My only nit-pick, is the subtitle "A novel of suspense", is incorrect. The book was a well told mystery but didn't have me on the edge of my lazyboy in fear. Rather I kept reading to find out what happened and why.

Rating: 1 stars
Summary: Plodding, predictable plot; dull characters
Review: Very disappointing. Weak plot, boring characters, particularly the main one, Inspector Banks (even his angst is tedious), and a story that should have been told in 150 pages combine for a very weak novel. Only the last 30 pages come alive (also, a few with Gloria). I am truly astonished by the reader reviews and professional critiques. For those interested in crime fiction and psychological suspense you will have to read Breakheart Hill for the psychological element and Void Moon for the crime fiction. Then find a copy of Andrew Taylor's Four Last Things, quite simply the finest suspense novel of all time.

Rating: 5 stars
Summary: Best of the Summer
Review: WE put Hannibel aside to read Banks latest exploits. It is with reluctance that we finished the book and have nothing to look forward to, the est of this summer, except getting all of our mystery reading friends hooked on Banks!!!

Rating: 2 stars
Summary: Too much unnecessary detail
Review: Well, I certainly don't agree with any of the reviews written about this book at all. I like my thrillers to be exactly that - a thriller ie- fast-paced, witty dialogue, heart beating as you turn the page to find out who the kiler was and what deep, sordid secrets he/she/they had. But what was this? A very, very, very long-winded story about a boy who finds a skeletal hand that had been buried over 50 yrs ago & the 2 detectives that go off in search of the killer.

Leaning abit towards Kathy Reichs & her novels on forensic anthropology, Robinson takes us on a journey that is filled with so much unnecessary detail - the countryside, the colour of the wallpaper, the very unexciting & unnecessary relationships with Banks, his ex-wife, this son and the other detective that he is having an affair with.

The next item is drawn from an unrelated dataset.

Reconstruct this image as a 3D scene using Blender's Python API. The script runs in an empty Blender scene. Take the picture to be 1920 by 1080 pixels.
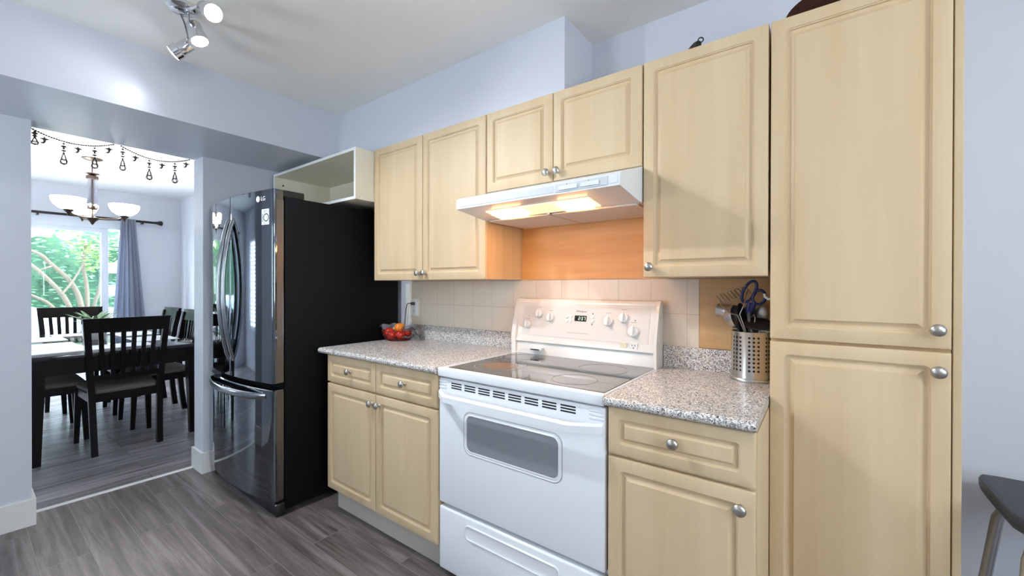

Usually, I don't mind about character's lives are revealed as it is crucial to the storyline or at least gives you some insight into the characters, but these details went on and on and I continually skipped paragraphs and pages, just to see who the killer was, which, I had figured out halfway through the book.

The problem I have with English authors is that they spend far too long setting up scenes and boring the reader with pages and pages of things that aren't necessary - this has not changed my opinion.

If you are after a great crime novel, or even a thriller, DON'T get this book, but if you are after a story about people, thier lives, the colour of their hair, the car they drive and they countryside they live in, with a subplot of a murder that happened in a small town, then you will love it!